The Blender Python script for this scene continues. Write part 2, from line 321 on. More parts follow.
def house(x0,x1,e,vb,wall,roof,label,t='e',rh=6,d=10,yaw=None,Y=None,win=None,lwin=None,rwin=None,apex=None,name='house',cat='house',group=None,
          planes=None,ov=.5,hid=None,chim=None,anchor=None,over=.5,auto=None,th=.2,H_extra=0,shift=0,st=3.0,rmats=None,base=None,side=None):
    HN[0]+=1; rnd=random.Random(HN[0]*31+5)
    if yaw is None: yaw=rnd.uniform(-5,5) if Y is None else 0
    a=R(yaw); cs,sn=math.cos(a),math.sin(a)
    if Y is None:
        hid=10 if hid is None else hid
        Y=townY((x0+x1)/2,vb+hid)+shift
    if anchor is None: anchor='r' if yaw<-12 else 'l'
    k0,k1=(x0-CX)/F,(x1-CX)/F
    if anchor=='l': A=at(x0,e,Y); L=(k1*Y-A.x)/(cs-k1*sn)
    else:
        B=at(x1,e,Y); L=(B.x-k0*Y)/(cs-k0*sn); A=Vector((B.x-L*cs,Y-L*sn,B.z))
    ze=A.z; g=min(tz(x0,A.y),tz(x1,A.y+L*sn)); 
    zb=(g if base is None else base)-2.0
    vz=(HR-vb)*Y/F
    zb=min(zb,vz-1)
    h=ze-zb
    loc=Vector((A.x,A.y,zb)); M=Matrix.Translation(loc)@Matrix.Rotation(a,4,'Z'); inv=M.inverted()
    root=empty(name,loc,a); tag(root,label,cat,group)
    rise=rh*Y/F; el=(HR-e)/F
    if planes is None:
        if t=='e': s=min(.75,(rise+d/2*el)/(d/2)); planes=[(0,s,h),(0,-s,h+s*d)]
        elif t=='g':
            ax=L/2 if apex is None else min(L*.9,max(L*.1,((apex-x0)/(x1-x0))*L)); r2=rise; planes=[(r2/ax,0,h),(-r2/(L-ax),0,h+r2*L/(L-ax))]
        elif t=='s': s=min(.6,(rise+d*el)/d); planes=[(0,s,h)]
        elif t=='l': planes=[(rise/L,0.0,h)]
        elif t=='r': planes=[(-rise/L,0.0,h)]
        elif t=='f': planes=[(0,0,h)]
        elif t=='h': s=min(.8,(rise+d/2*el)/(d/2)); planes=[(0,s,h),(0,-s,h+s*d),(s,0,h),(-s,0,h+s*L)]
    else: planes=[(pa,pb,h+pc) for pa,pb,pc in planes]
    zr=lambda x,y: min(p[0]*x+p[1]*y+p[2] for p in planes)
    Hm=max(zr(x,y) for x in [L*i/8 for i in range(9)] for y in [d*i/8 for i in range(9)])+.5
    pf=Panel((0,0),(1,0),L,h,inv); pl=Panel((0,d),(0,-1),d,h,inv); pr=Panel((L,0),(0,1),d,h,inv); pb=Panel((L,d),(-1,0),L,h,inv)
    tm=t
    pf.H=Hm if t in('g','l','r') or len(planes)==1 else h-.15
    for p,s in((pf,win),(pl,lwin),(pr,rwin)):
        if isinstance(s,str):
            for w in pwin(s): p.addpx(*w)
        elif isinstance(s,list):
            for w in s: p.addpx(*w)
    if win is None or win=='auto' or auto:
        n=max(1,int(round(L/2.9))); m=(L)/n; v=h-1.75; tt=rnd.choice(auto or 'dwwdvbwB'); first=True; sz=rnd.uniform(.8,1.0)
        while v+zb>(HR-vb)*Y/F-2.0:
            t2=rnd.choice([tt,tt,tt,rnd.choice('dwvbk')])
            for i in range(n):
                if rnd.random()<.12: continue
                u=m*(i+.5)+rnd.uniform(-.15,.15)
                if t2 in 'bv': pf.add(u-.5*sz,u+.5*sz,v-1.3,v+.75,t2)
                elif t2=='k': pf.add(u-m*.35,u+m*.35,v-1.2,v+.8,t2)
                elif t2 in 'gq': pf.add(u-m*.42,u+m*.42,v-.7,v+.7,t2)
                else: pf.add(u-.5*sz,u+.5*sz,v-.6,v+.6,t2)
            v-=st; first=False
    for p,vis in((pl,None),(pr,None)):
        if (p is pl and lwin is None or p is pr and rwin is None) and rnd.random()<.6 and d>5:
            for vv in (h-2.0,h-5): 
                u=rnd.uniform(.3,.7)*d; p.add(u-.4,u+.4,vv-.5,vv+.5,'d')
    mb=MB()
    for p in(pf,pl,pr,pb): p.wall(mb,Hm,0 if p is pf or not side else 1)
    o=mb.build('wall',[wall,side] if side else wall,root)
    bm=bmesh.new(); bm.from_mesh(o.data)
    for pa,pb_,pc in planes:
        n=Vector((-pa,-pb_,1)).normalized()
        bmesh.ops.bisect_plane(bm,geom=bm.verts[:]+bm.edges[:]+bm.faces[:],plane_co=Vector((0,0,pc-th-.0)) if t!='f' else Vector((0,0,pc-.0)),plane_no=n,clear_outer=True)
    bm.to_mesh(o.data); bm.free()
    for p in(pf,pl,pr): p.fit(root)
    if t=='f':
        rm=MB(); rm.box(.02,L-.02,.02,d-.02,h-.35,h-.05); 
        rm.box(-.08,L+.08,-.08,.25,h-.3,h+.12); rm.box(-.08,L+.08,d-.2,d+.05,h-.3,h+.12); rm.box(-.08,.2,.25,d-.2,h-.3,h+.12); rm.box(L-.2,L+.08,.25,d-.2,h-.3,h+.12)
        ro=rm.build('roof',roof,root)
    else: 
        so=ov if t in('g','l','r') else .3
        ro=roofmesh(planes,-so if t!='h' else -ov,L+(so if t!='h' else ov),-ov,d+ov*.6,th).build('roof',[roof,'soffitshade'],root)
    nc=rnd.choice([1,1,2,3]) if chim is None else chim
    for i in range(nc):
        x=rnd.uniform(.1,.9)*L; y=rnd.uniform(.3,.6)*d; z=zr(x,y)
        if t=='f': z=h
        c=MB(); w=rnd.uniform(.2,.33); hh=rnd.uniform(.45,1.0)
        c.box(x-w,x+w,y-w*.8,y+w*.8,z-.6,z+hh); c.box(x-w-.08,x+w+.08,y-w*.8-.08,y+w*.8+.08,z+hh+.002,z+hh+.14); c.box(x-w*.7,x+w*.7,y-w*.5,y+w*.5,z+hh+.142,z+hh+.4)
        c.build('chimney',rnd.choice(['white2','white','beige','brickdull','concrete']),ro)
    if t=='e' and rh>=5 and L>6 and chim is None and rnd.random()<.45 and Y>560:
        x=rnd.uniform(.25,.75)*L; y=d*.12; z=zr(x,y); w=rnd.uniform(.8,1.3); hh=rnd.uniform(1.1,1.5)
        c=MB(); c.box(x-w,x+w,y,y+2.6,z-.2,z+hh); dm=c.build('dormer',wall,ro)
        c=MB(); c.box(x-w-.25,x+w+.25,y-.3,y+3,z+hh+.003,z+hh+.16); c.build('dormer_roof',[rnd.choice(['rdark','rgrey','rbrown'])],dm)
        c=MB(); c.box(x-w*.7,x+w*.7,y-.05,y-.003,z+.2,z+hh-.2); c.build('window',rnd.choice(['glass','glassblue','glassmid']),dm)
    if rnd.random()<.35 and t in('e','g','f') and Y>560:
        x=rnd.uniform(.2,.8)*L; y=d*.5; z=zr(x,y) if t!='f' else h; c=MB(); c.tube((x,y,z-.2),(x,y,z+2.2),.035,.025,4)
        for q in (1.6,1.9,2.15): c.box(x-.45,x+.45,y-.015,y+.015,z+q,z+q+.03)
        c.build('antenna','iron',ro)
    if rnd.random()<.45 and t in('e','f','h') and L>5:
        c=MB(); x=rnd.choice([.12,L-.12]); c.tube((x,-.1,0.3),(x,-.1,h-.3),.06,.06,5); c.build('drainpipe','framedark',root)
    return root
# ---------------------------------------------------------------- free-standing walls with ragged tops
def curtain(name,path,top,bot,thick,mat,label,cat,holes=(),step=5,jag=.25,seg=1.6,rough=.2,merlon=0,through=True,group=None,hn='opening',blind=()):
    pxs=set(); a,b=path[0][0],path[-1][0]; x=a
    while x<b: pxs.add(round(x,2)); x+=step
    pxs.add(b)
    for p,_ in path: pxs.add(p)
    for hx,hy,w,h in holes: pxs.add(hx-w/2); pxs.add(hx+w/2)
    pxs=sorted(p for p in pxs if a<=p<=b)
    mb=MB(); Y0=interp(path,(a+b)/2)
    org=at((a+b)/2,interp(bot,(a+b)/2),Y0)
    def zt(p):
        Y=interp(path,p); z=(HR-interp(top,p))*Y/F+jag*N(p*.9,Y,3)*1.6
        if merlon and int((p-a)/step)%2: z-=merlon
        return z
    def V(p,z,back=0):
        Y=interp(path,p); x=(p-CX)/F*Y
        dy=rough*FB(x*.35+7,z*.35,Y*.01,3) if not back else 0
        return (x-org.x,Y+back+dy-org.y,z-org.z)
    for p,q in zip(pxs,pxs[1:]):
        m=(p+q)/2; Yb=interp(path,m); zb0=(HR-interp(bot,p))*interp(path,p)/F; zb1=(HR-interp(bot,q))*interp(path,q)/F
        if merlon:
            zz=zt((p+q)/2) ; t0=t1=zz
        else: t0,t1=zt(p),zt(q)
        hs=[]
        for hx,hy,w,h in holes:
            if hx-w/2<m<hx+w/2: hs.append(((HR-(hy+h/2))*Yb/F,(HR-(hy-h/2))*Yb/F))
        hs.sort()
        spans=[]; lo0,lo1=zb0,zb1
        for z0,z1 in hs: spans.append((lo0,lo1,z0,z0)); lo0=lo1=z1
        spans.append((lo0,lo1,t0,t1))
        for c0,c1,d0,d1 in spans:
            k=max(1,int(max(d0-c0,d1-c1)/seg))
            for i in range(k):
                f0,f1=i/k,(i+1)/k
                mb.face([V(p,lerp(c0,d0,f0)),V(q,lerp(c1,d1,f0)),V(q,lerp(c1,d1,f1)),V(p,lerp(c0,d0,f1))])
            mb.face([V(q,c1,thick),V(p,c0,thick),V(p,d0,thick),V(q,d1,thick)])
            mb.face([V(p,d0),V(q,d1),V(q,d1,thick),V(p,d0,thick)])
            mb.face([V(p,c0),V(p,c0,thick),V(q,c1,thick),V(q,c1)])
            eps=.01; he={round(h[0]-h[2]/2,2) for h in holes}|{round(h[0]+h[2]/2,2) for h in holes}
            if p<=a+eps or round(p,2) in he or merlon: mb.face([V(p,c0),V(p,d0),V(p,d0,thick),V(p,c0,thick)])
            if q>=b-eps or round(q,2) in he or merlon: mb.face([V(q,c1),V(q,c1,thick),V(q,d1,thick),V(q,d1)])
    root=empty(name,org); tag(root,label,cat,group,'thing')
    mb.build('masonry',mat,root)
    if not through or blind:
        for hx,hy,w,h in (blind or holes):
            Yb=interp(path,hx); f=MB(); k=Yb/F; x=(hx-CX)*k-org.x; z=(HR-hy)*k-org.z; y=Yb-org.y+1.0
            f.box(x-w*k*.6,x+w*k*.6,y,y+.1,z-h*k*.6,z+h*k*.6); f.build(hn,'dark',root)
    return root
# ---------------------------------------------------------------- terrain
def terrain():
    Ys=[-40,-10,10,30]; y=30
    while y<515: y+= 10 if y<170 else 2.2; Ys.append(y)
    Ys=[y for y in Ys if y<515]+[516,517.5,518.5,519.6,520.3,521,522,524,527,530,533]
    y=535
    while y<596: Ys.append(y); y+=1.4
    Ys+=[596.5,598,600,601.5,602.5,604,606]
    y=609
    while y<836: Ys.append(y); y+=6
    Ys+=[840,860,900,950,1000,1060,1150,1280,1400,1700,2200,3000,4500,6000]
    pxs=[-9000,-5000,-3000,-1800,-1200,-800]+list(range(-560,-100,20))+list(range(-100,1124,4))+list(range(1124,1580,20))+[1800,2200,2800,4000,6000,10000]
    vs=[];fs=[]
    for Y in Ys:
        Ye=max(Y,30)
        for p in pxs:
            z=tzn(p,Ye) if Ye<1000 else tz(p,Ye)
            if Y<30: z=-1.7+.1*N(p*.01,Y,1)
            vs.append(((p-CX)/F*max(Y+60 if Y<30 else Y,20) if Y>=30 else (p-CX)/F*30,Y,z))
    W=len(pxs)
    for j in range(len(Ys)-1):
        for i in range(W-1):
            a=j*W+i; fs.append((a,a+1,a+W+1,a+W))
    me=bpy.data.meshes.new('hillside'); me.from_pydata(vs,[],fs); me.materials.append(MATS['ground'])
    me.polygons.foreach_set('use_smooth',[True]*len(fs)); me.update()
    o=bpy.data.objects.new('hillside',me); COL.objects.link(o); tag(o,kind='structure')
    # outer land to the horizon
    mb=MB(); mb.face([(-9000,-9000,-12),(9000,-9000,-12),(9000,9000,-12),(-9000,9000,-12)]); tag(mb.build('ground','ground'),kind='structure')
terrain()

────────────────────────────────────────

EXERCISE PROMPT :: Look above for the line containing "for p in(pf,pl,pr,pb): p.wall(mb,Hm,0". Output from there through the line containing "so=ov if t in('g','l','r') else .3", exactly and inclusively.

RESULT ::
    for p in(pf,pl,pr,pb): p.wall(mb,Hm,0 if p is pf or not side else 1)
    o=mb.build('wall',[wall,side] if side else wall,root)
    bm=bmesh.new(); bm.from_mesh(o.data)
    for pa,pb_,pc in planes:
        n=Vector((-pa,-pb_,1)).normalized()
        bmesh.ops.bisect_plane(bm,geom=bm.verts[:]+bm.edges[:]+bm.faces[:],plane_co=Vector((0,0,pc-th-.0)) if t!='f' else Vector((0,0,pc-.0)),plane_no=n,clear_outer=True)
    bm.to_mesh(o.data); bm.free()
    for p in(pf,pl,pr): p.fit(root)
    if t=='f':
        rm=MB(); rm.box(.02,L-.02,.02,d-.02,h-.35,h-.05); 
        rm.box(-.08,L+.08,-.08,.25,h-.3,h+.12); rm.box(-.08,L+.08,d-.2,d+.05,h-.3,h+.12); rm.box(-.08,.2,.25,d-.2,h-.3,h+.12); rm.box(L-.2,L+.08,.25,d-.2,h-.3,h+.12)
        ro=rm.build('roof',roof,root)
    else: 
        so=ov if t in('g','l','r') else .3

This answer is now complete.